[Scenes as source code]

□ □ □

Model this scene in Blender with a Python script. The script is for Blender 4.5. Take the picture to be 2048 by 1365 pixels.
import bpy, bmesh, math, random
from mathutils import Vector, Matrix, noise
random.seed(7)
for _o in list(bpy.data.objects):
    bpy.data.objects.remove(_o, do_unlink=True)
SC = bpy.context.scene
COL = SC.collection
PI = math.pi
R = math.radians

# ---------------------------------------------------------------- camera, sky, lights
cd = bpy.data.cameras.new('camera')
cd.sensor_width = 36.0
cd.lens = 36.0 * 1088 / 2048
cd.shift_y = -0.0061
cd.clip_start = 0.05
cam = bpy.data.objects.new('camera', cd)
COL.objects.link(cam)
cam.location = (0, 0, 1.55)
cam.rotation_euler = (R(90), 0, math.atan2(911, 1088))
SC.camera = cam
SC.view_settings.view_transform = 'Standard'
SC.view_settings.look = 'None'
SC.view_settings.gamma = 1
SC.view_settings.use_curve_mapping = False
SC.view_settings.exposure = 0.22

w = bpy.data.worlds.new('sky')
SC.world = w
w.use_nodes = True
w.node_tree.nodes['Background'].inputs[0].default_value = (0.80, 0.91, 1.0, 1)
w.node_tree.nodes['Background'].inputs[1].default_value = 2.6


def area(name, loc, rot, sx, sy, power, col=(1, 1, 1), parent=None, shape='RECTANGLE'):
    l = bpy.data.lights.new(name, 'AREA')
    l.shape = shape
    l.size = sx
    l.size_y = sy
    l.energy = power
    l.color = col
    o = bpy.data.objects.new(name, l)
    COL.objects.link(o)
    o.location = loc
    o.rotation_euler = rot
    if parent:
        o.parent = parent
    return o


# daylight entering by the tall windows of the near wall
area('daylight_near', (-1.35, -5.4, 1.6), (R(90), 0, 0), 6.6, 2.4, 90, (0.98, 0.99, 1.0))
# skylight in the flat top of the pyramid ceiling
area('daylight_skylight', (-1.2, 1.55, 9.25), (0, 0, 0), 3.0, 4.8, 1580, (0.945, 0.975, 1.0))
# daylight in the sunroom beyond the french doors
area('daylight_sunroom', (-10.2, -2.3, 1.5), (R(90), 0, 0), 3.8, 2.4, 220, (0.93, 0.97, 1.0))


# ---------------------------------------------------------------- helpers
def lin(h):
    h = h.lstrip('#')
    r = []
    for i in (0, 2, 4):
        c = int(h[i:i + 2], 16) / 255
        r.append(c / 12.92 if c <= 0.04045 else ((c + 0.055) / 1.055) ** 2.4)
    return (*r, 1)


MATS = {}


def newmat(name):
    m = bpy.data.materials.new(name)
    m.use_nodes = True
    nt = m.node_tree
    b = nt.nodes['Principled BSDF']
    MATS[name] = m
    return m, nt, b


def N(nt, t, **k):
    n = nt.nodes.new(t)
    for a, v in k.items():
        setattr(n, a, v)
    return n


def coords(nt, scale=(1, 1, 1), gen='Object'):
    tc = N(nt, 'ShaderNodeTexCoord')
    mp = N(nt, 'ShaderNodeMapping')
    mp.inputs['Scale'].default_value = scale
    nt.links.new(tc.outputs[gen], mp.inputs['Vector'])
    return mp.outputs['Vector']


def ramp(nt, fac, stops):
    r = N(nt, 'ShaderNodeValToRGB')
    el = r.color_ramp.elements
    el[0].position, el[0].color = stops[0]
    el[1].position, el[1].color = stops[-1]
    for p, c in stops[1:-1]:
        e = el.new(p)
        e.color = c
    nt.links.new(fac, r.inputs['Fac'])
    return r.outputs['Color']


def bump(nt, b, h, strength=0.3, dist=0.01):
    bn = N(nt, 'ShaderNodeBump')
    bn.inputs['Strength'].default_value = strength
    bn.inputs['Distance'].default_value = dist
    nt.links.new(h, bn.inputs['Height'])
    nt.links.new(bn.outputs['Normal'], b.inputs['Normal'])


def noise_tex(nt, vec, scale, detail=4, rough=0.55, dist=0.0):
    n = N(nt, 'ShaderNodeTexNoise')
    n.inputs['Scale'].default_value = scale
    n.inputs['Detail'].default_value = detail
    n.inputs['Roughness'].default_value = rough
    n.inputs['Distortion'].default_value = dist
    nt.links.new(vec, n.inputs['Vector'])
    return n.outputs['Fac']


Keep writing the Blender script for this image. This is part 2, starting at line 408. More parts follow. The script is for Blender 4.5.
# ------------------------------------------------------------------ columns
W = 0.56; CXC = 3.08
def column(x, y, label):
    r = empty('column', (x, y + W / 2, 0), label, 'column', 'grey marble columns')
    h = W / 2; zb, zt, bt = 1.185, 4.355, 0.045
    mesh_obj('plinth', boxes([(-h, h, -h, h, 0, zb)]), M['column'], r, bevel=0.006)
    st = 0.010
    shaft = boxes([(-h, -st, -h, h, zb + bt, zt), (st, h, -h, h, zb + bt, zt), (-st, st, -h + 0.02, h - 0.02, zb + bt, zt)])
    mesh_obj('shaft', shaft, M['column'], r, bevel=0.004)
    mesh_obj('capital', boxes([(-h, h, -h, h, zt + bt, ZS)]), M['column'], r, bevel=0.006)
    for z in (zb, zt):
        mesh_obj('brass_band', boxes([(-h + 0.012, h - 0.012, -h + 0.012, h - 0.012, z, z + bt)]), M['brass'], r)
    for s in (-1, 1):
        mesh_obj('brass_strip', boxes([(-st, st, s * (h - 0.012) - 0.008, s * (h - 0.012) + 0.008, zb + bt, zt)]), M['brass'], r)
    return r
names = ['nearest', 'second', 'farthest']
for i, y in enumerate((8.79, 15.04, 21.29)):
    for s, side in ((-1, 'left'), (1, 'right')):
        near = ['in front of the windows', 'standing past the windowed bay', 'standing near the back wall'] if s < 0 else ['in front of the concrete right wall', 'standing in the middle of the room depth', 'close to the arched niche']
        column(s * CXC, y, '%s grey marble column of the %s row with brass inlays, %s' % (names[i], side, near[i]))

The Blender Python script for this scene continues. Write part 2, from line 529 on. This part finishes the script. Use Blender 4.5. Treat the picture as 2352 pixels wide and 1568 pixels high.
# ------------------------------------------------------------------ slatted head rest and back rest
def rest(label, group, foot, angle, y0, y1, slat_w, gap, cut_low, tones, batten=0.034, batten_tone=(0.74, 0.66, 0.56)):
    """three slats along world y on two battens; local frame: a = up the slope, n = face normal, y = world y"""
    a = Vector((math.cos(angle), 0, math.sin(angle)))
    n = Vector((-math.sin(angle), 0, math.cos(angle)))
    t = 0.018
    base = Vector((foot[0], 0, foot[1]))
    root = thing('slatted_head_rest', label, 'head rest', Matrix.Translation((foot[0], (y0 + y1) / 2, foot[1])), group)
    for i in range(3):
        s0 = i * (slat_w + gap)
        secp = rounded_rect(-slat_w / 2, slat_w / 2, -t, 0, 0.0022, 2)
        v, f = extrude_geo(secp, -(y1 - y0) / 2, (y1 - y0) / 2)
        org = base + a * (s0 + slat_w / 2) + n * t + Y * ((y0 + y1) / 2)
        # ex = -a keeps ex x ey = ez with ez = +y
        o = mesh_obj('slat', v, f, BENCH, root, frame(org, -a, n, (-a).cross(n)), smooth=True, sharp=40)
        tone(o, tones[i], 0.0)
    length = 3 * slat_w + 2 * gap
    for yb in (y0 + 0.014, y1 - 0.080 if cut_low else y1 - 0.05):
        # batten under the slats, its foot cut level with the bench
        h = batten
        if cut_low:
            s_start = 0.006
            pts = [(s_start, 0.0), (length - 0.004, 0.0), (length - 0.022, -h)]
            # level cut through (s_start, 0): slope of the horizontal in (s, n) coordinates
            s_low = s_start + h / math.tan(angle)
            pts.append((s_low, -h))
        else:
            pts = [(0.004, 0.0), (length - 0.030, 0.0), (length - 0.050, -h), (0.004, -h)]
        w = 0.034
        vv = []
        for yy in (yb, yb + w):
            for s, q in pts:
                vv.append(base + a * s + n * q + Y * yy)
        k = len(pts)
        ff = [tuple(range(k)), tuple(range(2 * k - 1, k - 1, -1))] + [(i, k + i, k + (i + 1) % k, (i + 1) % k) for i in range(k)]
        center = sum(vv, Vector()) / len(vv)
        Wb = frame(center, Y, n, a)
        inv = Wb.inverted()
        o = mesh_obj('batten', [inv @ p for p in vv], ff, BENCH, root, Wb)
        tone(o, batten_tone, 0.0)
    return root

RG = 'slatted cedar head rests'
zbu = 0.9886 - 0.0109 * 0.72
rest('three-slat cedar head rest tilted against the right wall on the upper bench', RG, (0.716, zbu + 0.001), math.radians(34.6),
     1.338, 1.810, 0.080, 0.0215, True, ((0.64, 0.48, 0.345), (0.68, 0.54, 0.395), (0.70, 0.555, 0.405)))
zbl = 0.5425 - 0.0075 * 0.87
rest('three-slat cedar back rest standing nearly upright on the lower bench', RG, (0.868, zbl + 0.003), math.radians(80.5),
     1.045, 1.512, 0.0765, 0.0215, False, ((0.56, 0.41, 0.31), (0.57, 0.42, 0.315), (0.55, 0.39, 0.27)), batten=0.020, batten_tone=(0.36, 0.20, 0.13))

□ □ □

## Aim of the task:
Starting at the first line of the entries above, please extract each line up to and including the line with "SC.view_settings.exposure = 0.22", unchanged, and add nothing.

## Answer to the task:
Model this scene in Blender with a Python script. The script is for Blender 4.5. Take the picture to be 2048 by 1365 pixels.
import bpy, bmesh, math, random
from mathutils import Vector, Matrix, noise
random.seed(7)
for _o in list(bpy.data.objects):
    bpy.data.objects.remove(_o, do_unlink=True)
SC = bpy.context.scene
COL = SC.collection
PI = math.pi
R = math.radians

# ---------------------------------------------------------------- camera, sky, lights
cd = bpy.data.cameras.new('camera')
cd.sensor_width = 36.0
cd.lens = 36.0 * 1088 / 2048
cd.shift_y = -0.0061
cd.clip_start = 0.05
cam = bpy.data.objects.new('camera', cd)
COL.objects.link(cam)
cam.location = (0, 0, 1.55)
cam.rotation_euler = (R(90), 0, math.atan2(911, 1088))
SC.camera = cam
SC.view_settings.view_transform = 'Standard'
SC.view_settings.look = 'None'
SC.view_settings.gamma = 1
SC.view_settings.use_curve_mapping = False
SC.view_settings.exposure = 0.22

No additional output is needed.